═══ INFORMATION SHOWN ═══

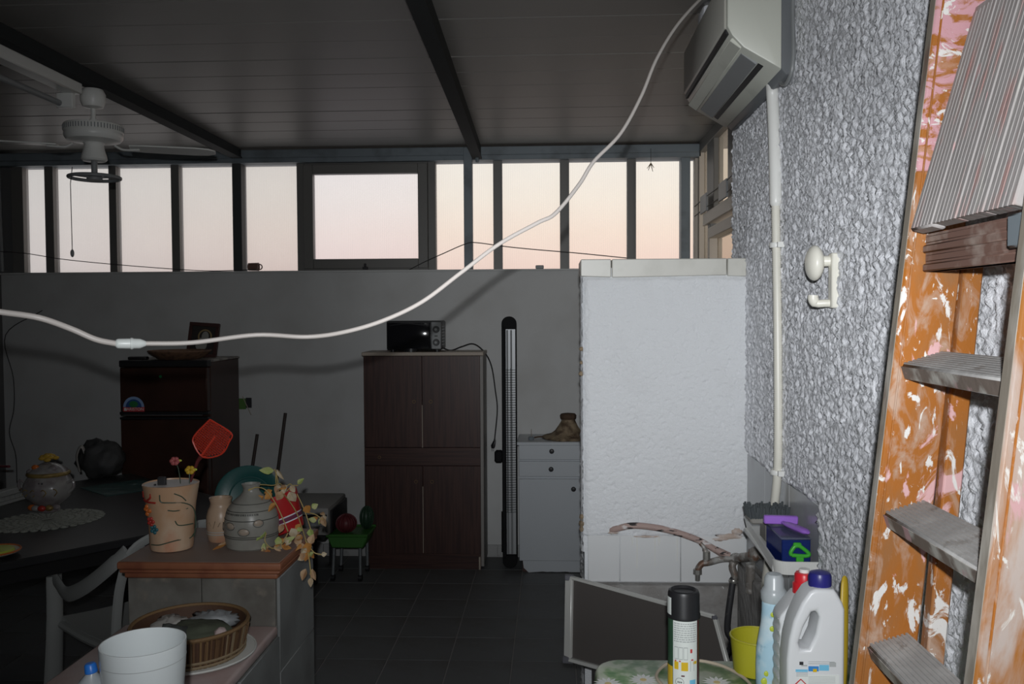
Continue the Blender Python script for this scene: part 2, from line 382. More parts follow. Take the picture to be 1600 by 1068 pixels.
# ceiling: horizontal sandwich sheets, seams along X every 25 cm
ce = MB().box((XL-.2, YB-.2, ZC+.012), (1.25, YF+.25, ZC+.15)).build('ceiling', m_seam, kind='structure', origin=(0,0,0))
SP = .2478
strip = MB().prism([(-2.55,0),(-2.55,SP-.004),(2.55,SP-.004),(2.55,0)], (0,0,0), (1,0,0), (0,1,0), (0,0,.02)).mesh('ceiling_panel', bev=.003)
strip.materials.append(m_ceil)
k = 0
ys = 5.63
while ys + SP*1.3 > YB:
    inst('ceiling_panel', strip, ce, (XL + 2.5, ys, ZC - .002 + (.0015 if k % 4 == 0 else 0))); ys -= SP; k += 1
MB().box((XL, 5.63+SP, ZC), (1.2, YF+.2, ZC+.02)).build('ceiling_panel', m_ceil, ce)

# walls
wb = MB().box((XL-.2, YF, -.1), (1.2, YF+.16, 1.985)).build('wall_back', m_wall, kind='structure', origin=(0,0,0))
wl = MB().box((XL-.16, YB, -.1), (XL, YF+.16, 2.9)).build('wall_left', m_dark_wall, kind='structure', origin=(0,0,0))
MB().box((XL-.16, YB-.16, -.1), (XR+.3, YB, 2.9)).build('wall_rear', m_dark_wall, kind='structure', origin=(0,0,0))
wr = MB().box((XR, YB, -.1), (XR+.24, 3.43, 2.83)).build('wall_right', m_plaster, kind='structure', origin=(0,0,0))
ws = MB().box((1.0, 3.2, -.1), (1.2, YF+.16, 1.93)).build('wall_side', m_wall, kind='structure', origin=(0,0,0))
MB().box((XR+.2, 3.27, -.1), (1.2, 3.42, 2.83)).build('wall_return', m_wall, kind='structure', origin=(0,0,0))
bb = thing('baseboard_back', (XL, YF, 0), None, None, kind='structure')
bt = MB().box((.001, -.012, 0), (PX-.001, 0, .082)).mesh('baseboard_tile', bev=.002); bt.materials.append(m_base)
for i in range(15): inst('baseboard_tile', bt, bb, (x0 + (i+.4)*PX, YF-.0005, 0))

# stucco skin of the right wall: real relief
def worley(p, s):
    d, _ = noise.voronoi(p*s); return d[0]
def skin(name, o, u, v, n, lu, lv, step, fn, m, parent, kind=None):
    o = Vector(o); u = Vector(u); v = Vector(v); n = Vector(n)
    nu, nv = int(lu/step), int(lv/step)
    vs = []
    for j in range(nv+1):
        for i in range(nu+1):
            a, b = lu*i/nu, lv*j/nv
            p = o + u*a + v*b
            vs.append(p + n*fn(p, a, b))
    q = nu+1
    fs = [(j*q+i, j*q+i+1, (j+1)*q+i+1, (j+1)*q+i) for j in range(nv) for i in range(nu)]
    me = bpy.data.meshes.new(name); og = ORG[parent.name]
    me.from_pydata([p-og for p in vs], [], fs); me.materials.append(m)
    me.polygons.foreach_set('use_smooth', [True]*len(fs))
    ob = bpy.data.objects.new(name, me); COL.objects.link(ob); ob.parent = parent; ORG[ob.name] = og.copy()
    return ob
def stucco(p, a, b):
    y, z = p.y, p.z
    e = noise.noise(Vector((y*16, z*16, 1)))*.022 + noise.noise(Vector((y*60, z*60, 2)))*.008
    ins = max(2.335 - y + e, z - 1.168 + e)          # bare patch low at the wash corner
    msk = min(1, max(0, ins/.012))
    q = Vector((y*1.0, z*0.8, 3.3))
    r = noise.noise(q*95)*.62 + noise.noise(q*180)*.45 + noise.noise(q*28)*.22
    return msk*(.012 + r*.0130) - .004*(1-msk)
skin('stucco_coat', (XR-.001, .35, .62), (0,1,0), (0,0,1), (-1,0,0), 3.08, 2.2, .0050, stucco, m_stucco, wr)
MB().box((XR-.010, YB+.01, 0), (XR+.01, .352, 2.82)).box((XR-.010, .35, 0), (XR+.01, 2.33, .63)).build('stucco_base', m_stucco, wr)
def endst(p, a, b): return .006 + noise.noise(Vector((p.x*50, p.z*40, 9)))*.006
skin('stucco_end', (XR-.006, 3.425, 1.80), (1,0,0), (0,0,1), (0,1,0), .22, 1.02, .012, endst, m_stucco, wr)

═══

▶ _AIM_:
Transcribe the material exactly, leaving every picture out.

▶ _WRITTEN RESPONSE_:
Continue the Blender Python script for this scene: part 2, from line 382. More parts follow. Take the picture to be 1600 by 1068 pixels.
# ceiling: horizontal sandwich sheets, seams along X every 25 cm
ce = MB().box((XL-.2, YB-.2, ZC+.012), (1.25, YF+.25, ZC+.15)).build('ceiling', m_seam, kind='structure', origin=(0,0,0))
SP = .2478
strip = MB().prism([(-2.55,0),(-2.55,SP-.004),(2.55,SP-.004),(2.55,0)], (0,0,0), (1,0,0), (0,1,0), (0,0,.02)).mesh('ceiling_panel', bev=.003)
strip.materials.append(m_ceil)
k = 0
ys = 5.63
while ys + SP*1.3 > YB:
    inst('ceiling_panel', strip, ce, (XL + 2.5, ys, ZC - .002 + (.0015 if k % 4 == 0 else 0))); ys -= SP; k += 1
MB().box((XL, 5.63+SP, ZC), (1.2, YF+.2, ZC+.02)).build('ceiling_panel', m_ceil, ce)

# walls
wb = MB().box((XL-.2, YF, -.1), (1.2, YF+.16, 1.985)).build('wall_back', m_wall, kind='structure', origin=(0,0,0))
wl = MB().box((XL-.16, YB, -.1), (XL, YF+.16, 2.9)).build('wall_left', m_dark_wall, kind='structure', origin=(0,0,0))
MB().box((XL-.16, YB-.16, -.1), (XR+.3, YB, 2.9)).build('wall_rear', m_dark_wall, kind='structure', origin=(0,0,0))
wr = MB().box((XR, YB, -.1), (XR+.24, 3.43, 2.83)).build('wall_right', m_plaster, kind='structure', origin=(0,0,0))
ws = MB().box((1.0, 3.2, -.1), (1.2, YF+.16, 1.93)).build('wall_side', m_wall, kind='structure', origin=(0,0,0))
MB().box((XR+.2, 3.27, -.1), (1.2, 3.42, 2.83)).build('wall_return', m_wall, kind='structure', origin=(0,0,0))
bb = thing('baseboard_back', (XL, YF, 0), None, None, kind='structure')
bt = MB().box((.001, -.012, 0), (PX-.001, 0, .082)).mesh('baseboard_tile', bev=.002); bt.materials.append(m_base)
for i in range(15): inst('baseboard_tile', bt, bb, (x0 + (i+.4)*PX, YF-.0005, 0))

# stucco skin of the right wall: real relief
def worley(p, s):
    d, _ = noise.voronoi(p*s); return d[0]
def skin(name, o, u, v, n, lu, lv, step, fn, m, parent, kind=None):
    o = Vector(o); u = Vector(u); v = Vector(v); n = Vector(n)
    nu, nv = int(lu/step), int(lv/step)
    vs = []
    for j in range(nv+1):
        for i in range(nu+1):
            a, b = lu*i/nu, lv*j/nv
            p = o + u*a + v*b
            vs.append(p + n*fn(p, a, b))
    q = nu+1
    fs = [(j*q+i, j*q+i+1, (j+1)*q+i+1, (j+1)*q+i) for j in range(nv) for i in range(nu)]
    me = bpy.data.meshes.new(name); og = ORG[parent.name]
    me.from_pydata([p-og for p in vs], [], fs); me.materials.append(m)
    me.polygons.foreach_set('use_smooth', [True]*len(fs))
    ob = bpy.data.objects.new(name, me); COL.objects.link(ob); ob.parent = parent; ORG[ob.name] = og.copy()
    return ob
def stucco(p, a, b):
    y, z = p.y, p.z
    e = noise.noise(Vector((y*16, z*16, 1)))*.022 + noise.noise(Vector((y*60, z*60, 2)))*.008
    ins = max(2.335 - y + e, z - 1.168 + e)          # bare patch low at the wash corner
    msk = min(1, max(0, ins/.012))
    q = Vector((y*1.0, z*0.8, 3.3))
    r = noise.noise(q*95)*.62 + noise.noise(q*180)*.45 + noise.noise(q*28)*.22
    return msk*(.012 + r*.0130) - .004*(1-msk)
skin('stucco_coat', (XR-.001, .35, .62), (0,1,0), (0,0,1), (-1,0,0), 3.08, 2.2, .0050, stucco, m_stucco, wr)
MB().box((XR-.010, YB+.01, 0), (XR+.01, .352, 2.82)).box((XR-.010, .35, 0), (XR+.01, 2.33, .63)).build('stucco_base', m_stucco, wr)
def endst(p, a, b): return .006 + noise.noise(Vector((p.x*50, p.z*40, 9)))*.006
skin('stucco_end', (XR-.006, 3.425, 1.80), (1,0,0), (0,0,1), (0,1,0), .22, 1.02, .012, endst, m_stucco, wr)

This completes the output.